Cette nouvelle approche ne satisfait pas du tout les industriels de la construction de la filière béton, isolants et laines minérales, ni ceux des constructions métalliques : « La nouvelle approche transfère la responsabilité de la bonne gestion des émissions des produits et matériaux des bâtiments construits aujourd'hui aux prochaines générations, ce qui est éthiquement contestable et opposé aux principes du développement durable. Le recyclage des matériaux en fin de vie serait, en outre, très peu valorisé, en totale contradiction avec la Loi économie circulaire », argumentent-ils pour convaincre les Gouvernement d'abandonner la méthode.
« C'est un parti pris qui ne fait pas l'unanimité, même dans le milieu scientifique, explique Yann Dervyn. La norme européenne de l'ACV est différente par exemple, elle donne le même poids au carbone tout le long du cycle de vie.
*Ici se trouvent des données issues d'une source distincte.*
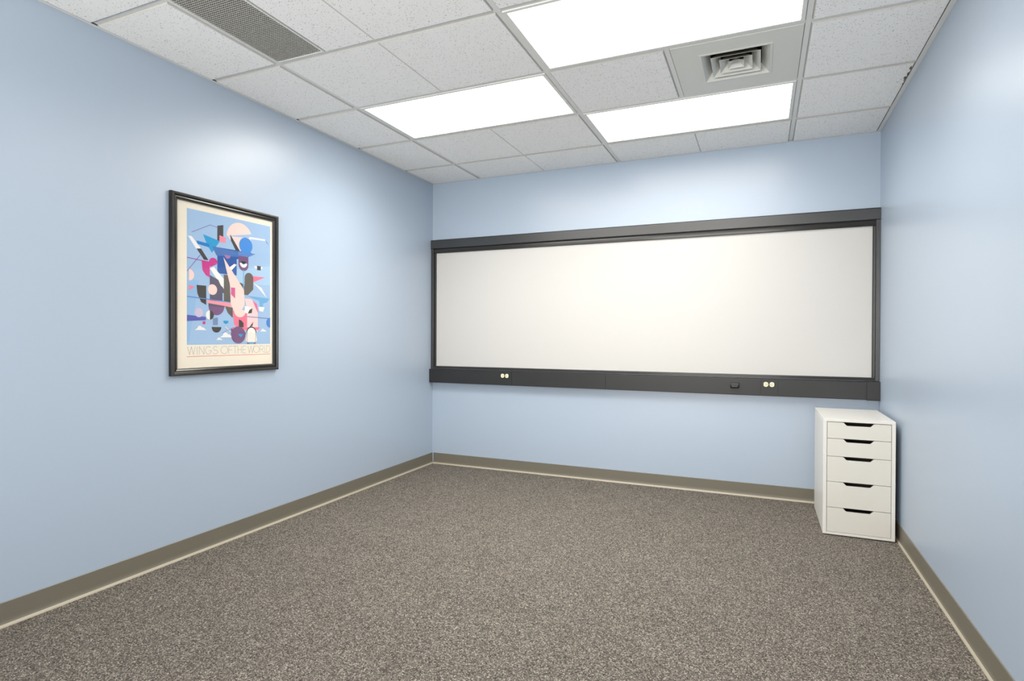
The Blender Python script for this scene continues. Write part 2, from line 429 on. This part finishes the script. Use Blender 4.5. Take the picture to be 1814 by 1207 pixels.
MB().box(3.388, 3.3935, -rd-.0015, -.002, rz0, rz1).build('seam_clip', M['seam'], t)
def outlet(cx, cz):
    w = .0385
    root = MB().box(cx-w, cx+w, -rd-.0016, -rd-.0002, cz-.017, cz+.017).build('outlet', M['raceway'], t, bevel=.001)
    root['label'] = 'ivory double power outlet'
    for sx in (-1, 1):
        ox = cx + sx*.0198; po = []
        for k in range(24):
            a = 2*math.pi*k/24; po.append((ox+max(-.0145, min(.0145, .0172*math.cos(a))), cz+.0172*math.sin(a)))
        r = MB().prism(po, 1, -rd-.0055, -rd-.0012)
        for dz in (-.0055, .0055): r.box(ox-.005 + (.001 if dz > 0 else 0), ox+.005, -rd-.006, -rd-.005, cz+dz-.0013, cz+dz+.0013, 1)
        gp = [(ox-sx*.0095+.0024*math.cos(a*.7854), cz+.0024*math.sin(a*.7854)) for a in range(8)]
        r.prism(gp, 1, -rd-.006, -rd-.005, 1)
        r.build('receptacle', [M['ivory'], M['slot']], root)
    MB().prism([(cx+.0028*math.cos(a*.7854), cz+.0028*math.sin(a*.7854)) for a in range(8)], 1, -rd-.003, -rd-.0014).build('screw', M['brass'], root)
outlet(.749, .8222); outlet(2.7975, .8232)
b = MB().prism([(-rd-.0005, .790), (-rd-.012, .788), (-rd-.028, .797), (-rd-.030, .812), (-rd-.026, .826), (-rd-.0005, .829)], 0, 2.543, 2.601).build('cable_jack', M['black'], t, bevel=.003)
b['label'] = 'small black jack box'
MB().prism([(-rd-.0305, .798), (-rd-.034, .799), (-rd-.034, .810), (-rd-.0305, .811)], 0, 2.552, 2.592).build('jack_lip', M['board_trim'], b)

# ------------------------------------------------------------------ drawer unit
cx0, cx1, cyf, cyb, ct = 3.083, 3.4435, -.690, -.112, .682
t = thing('drawer_unit', 'tall narrow white five drawer cabinet standing in the right corner', 'drawer cabinet', ((cx0+cx1)/2, (cyf+cyb)/2, 0))
z0 = .006; th = .019
MB().box(cx0, cx0+th, cyf, cyb, z0, ct-.0165).build('side_panel', M['cab'], t, bevel=.0012)
MB().box(cx1-th, cx1, cyf, cyb, z0, ct-.0165).build('side_panel', M['cab'], t, bevel=.0012)
MB().box(cx0, cx1, cyf, cyb, ct-.0163, ct).build('top_panel', M['cab'], t, bevel=.0012)
MB().box(cx0+th+.0002, cx1-th-.0002, cyf, cyb, z0, z0+.0135).build('bottom_panel', M['cab'], t, bevel=.0012)
MB().box(cx0+th+.0002, cx1-th-.0002, cyb-.006, cyb-.001, z0+.014, ct-.0165).build('back_panel', M['cab'], t)
for fx in (cx0+.03, cx1-.03):
    for fy in (cyf+.04, cyb-.04):
        n = 12
        MB().prism([(fx+.012*math.cos(2*math.pi*k/n), fy+.012*math.sin(2*math.pi*k/n)) for k in range(n)], 2, 0, z0).build('foot', M['black'], t)
lv = [ct-.018, .5675, .4635, .3150, .1650, z0+.0145]
dx0, dx1 = cx0+th+.002, cx1-th-.002; mid = (dx0+dx1)/2
for a in range(5):
    zt, zb = lv[a]-.0012, lv[a+1]+.0012
    na, nb, nd = .080, .056, .0185
    yfr = cyf+.0015 - (.0005 if a % 2 else 0)
    cut = [(dx0, zb), (dx1, zb), (dx1, zt)]
    for k in range(7):
        s_ = k/6; q = s_*s_*(3-2*s_); cut.append((mid+na-(na-nb)*s_, zt-nd*q))
    for k in range(7):
        s_ = 1-k/6; q = s_*s_*(3-2*s_); cut.append((mid-na+(na-nb)*s_, zt-nd*q))
    cut.append((dx0, zt))
    dr = MB().prism(cut, 1, yfr, yfr+.016).build('drawer', M['cab_front'], t, bevel=.0008)
    bx = MB(); h = zt-zb-.035
    bx.box(dx0+.012, dx0+.022, yfr+.0165, cyb-.02, zb+.008, zb+.008+h); bx.box(dx1-.022, dx1-.012, yfr+.0165, cyb-.02, zb+.008, zb+.008+h)
    bx.box(dx0+.022, dx1-.022, yfr+.0165, cyb-.02, zb+.008, zb+.012); bx.box(dx0+.022, dx1-.022, cyb-.03, cyb-.02, zb+.012, zb+.008+h)
    bx.build('drawer_box', M['cab_dark'], dr)

# ------------------------------------------------------------------ framed poster on the left wall
py0, py1, pz0, pz1 = -2.538, -1.838, .949, 1.889
t = thing('framed_poster', 'black framed poster of abstract blue and pink shapes on the left wall', 'poster', (0, (py0+py1)/2, pz0))
fwid, fd = .037, .026
# moulding profile across the rail: (distance from outer edge, height off the wall)
prof = [(0, .001), (0, .018), (.003, .0235), (.009, fd), (.014, .0245), (.016, .0205), (.021, .0185), (.026, .0195), (.030, .0165), (fwid, .0135), (fwid, .009), (fwid-.008, .007), (fwid-.008, .001)]
def rail(which):
    v = []; n = len(prof)
    for end in (0, 1):
        for (d, x) in prof:
            if which == 'top': v.append((x, (py0+d) if end == 0 else (py1-d), pz1-d))
            if which == 'bottom': v.append((x, (py0+d) if end == 0 else (py1-d), pz0+d))
            if which == 'left': v.append((x, py0+d, (pz0+d) if end == 0 else (pz1-d)))
            if which == 'right': v.append((x, py1-d, (pz0+d) if end == 0 else (pz1-d)))
    mb = MB()
    for i in range(n):
        j = (i+1) % n
        mb.add([v[i], v[j], v[n+j], v[n+i]], [(0, 1, 2, 3)], 1 if i in (2, 3, 8) else 0)
    mb.add(v[:n], [tuple(range(n))]); mb.add(v[n:], [tuple(range(n))])
    bm_o = mb.build('frame_rail', [M['pic_frame'], M['pic_edge']], t)
    return bm_o
for w_ in ('top', 'bottom', 'left', 'right'): rail(w_)
a = fwid-.007
MB().box(.0015, .0068, py0+a, py1-a, pz0+a, pz1-a).build('poster_sheet', M['paper'], t)
MB().box(.0098, .0108, py0+fwid-.0005, py1-fwid+.0005, pz0+fwid-.0005, pz1-fwid+.0005).build('glass_pane', M['glass'], t)

# printed picture: flat layers of ink, a generic abstract composition
INK = {}
def ink(r, g, b):
    k = (r, g, b)
    if k not in INK: INK[k] = mat('ink %02x%02x%02x' % k, rgb(r*.95, g*.95, b*.95), .65, .3)
    return INK[k]
ay0, ay1, az0, az1 = -2.4430, -1.8920, 1.107, 1.819
AW, AH = ay1-ay0, az1-az0
layers = []
def shape(col, pts): layers.append((ink(*col), pts))
def disc(col, u, v, r, a0=0, a1=360, n=28):
    """r in art widths; angles clockwise from right as seen"""
    pts = [(u+r*math.cos(math.radians(a0+(a1-a0)*k/n)), v+r*AW/AH*math.sin(math.radians(a0+(a1-a0)*k/n))) for k in range(n+1)]
    if a1-a0 >= 360: pts = pts[:-1]
    shape(col, pts)
def line(col, u0, v0, u1, v1, w):
    dx, dy = (u1-u0)*AW, (v1-v0)*AH; l = math.hypot(dx, dy); nx, ny = -dy/l*w/2, dx/l*w/2
    shape(col, [(u0+nx/AW, v0+ny/AH), (u1+nx/AW, v1+ny/AH), (u1-nx/AW, v1-ny/AH), (u0-nx/AW, v0-ny/AH)])
SKY=(160,190,222); NAVY=(42,88,158); BLU=(60,135,212); CYAN=(28,152,205); MAG=(200,58,138); PNK=(245,213,204); COR=(250,118,144)
GRY=(96,90,84); SLA=(88,84,104); PUR=(120,84,124); WHT=(240,238,234); LBL=(108,170,214); DKK=(62,60,58)
shape(SKY, [(0,0),(1,0),(1,1),(0,1)])
shape((146,184,222), [(0,.52),(.13,.52),(.02,.98),(0,.98)])
shape((168,200,228), [(.55,.40),(1,.34),(1,.50),(.55,.52)])
shape(DKK, [(.33,.085),(.40,.07),(.40,.19),(.33,.205)]); shape((240,140,160), [(.355,.155),(.43,.165),(.43,.205),(.355,.21)])
line((120,100,150), .05,.17,.25,.09,.003); line((120,100,150), .25,.09,.34,.10,.003)
disc(PNK, .60,.15,.16,180,335); shape(PNK, [(.45,.15),(.75,.13),(.63,.28)])
line(WHT, .72,.13,.93,.125,.010); shape(PUR, [(.93,.12),(.985,.165),(.95,.145)])
shape(DKK, [(.48,.13),(.62,.27),(.57,.28),(.49,.18)])
shape(CYAN, [(.17,.17),(.36,.20),(.27,.30),(.22,.25)]); shape((20,120,195), [(.10,.225),(.24,.235),(.24,.262),(.11,.25)])
shape(WHT, [(.01,.20),(.05,.20),(.15,.28),(.10,.29)]); shape(DKK, [(.10,.285),(.15,.28),(.23,.36),(.18,.36)])
line((140,60,140), .0,.36,.26,.375,.004); line((130,80,150), .0,.46,.14,.33,.004)
shape(NAVY, [(.27,.25),(.75,.25),(.66,.31),(.56,.32),(.56,.45),(.33,.45),(.33,.31)])
shape((70,112,176), [(.27,.25),(.60,.262),(.60,.30),(.32,.315)])
shape((88,130,196), [(.58,.255),(.80,.255),(.68,.30),(.58,.30)])
disc(BLU, .675,.20,.085)
disc(PUR, .645,.36,.062,0,180); shape(PUR, [(.583,.29),(.707,.29),(.707,.362),(.583,.362)])
disc(WHT, .645,.345,.046,0,180); disc((30,60,70), .645,.33,.030,0,180)
disc((180,120,170), .45,.30,.035,0,180)
shape(WHT, [(.46,.40),(.53,.36),(.56,.365),(.49,.42)])
shape(MAG, [(.155,.365),(.245,.37),(.245,.49),(.20,.475),(.165,.44)]); disc(MAG, .285,.375,.050,180,360); shape(MAG, [(.235,.372),(.335,.378),(.25,.41)])
shape(WHT, [(.245,.42),(.29,.405),(.42,.50),(.40,.60),(.33,.50)])
disc(SLA, .33,.60,.085,180,360); shape(SLA, [(.245,.47),(.34,.50),(.39,.57),(.39,.665),(.245,.665)])
shape(GRY, [(.405,.455),(.47,.455),(.485,.665),(.405,.665)])
disc(GRY, .60,.555,.065,180,360); shape(GRY, [(.56,.53),(.665,.53),(.665,.60),(.56,.60)])
disc(GRY, .715,.46,.055,180,360); shape(GRY, [(.66,.45),(.77,.45),(.77,.55),(.70,.60),(.655,.60)])
line(LBL, .645,.40,.645,.68,.006)
shape(COR, [(.77,.44),(.93,.44),(.77,.49)]); shape(WHT, [(.77,.495),(.88,.53),(.95,.61),(.86,.55)])
disc(DKK, .845,.365,.026,0,180); shape(WHT, [(.78,.355),(.90,.355),(.88,.375),(.80,.375)]); shape(DKK, [(.82,.35),(.87,.35),(.87,.385),(.82,.385)])
disc(PNK, .02,.485,.055,270,450); shape((238,130,150), [(.02,.56),(.08,.57),(.02,.60)])
shape(DKK, [(.10,.555),(.205,.555),(.205,.70),(.15,.68),(.11,.62)])
disc(PNK, .275,.58,.052)
line((90,130,190), 0,.645,.50,.668,.005)
shape(PNK, [(.40,.32),(.65,.56),(.66,.68),(.61,.74),(.53,.74),(.485,.68),(.485,.55)])
shape((238,150,160), [(.21,.66),(.49,.675),(.49,.72),(.22,.685)])
shape((214,90,140), [(.49,.55),(.54,.55),(.54,.635),(.49,.605)])
disc(PUR, .32,.705,.090,0,180); shape(SLA, [(.23,.685),(.42,.70),(.41,.71),(.23,.708)]); shape(GRY, [(.42,.70),(.51,.71),(.51,.79),(.45,.75)])
shape((246,206,206), [(.66,.63),(.74,.63),(.80,.66),(.83,.72),(.83,.90),(.79,.88),(.69,.86),(.69,.72)])
shape((226,110,150), [(.76,.64),(.82,.67),(.84,.75),(.80,.70)])
shape(COR, [(.51,.735),(.69,.735),(.69,.855),(.60,.875),(.53,.845)]); disc(PNK, .60,.725,.075,0,180)
shape(WHT, [(.66,.69),(.75,.695),(.70,.75),(.66,.745)]); shape(DKK, [(.72,.72),(.76,.705),(.75,.745),(.70,.75)])
shape(LBL, [(.68,.605),(.99,.615),(.95,.65),(.90,.66),(.90,.70),(.86,.70),(.85,.64)]); shape(WHT, [(.84,.69),(.92,.69),(.90,.73),(.85,.725)])
line((90,110,170), .69,.775,.99,.785,.004); disc((70,130,205), 1.0,.82,.055,90,270)
shape((84,90,170), [(0,.78),(.20,.79),(.20,.815),(.0,.825)]); disc((206,192,214), .125,.76,.045)
disc(DKK, .245,.775,.045,270,450); disc(WHT, .245,.775,.045,90,270); disc(MAG, .18,.835,.016); shape((120,140,180), [(.28,.80),(.335,.79),(.335,.85),(.28,.85)])
disc(DKK, .32,.865,.055,0,180); disc(CYAN, .43,.815,.030,0,180)
shape(DKK, [(.585,.80),(.62,.81),(.645,.83),(.645,.88),(.585,.88)]); shape(COR, [(.50,.865),(.86,.86),(.83,.885),(.52,.885)]); shape(DKK, [(.72,.86),(.77,.815),(.76,.85)])
disc(PUR, .63,.905,.045,0,180); shape(DKK, [(.70,.885),(.77,.885),(.77,.90),(.70,.90)])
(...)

Mais cette approche a un avantage majeur : elle permet de faire de gros efforts dès maintenant ».
Une ambition carbone progressive
Sur la base de l'indicateur de carbone en cycle de vie, mesuré en kgCO2/m2 de surface de logement, la RE2020 fixera des exigences compatibles avec la stratégie nationale bas-carbone (SNBC). Il s'agit de diminuer les émissions des secteurs industriels d'au moins 30 % en 2030 par rapport à 2013, objectif que la RE2020 déclinera dans le cas de la construction. « Mais on a besoin de temps pour que ces nouveaux modes constructifs montent en puissance et se structurent. Le rehaussement des exigences sera progressif : 2021 sera l'année de la fiabilisation des ACV et des bases de données », a expliqué Emmanuelle Wargon. En 2024, l'objectif sera de -15 %, en 2027 : -25 %, et en 2030 : de -30 % à -40 %.
En complément de l'indicateur carbone dynamique, un indicateur de stockage carbone sera calculé à titre seulement informatif. Il permettra d'afficher explicitement le taux de recours à la biomasse.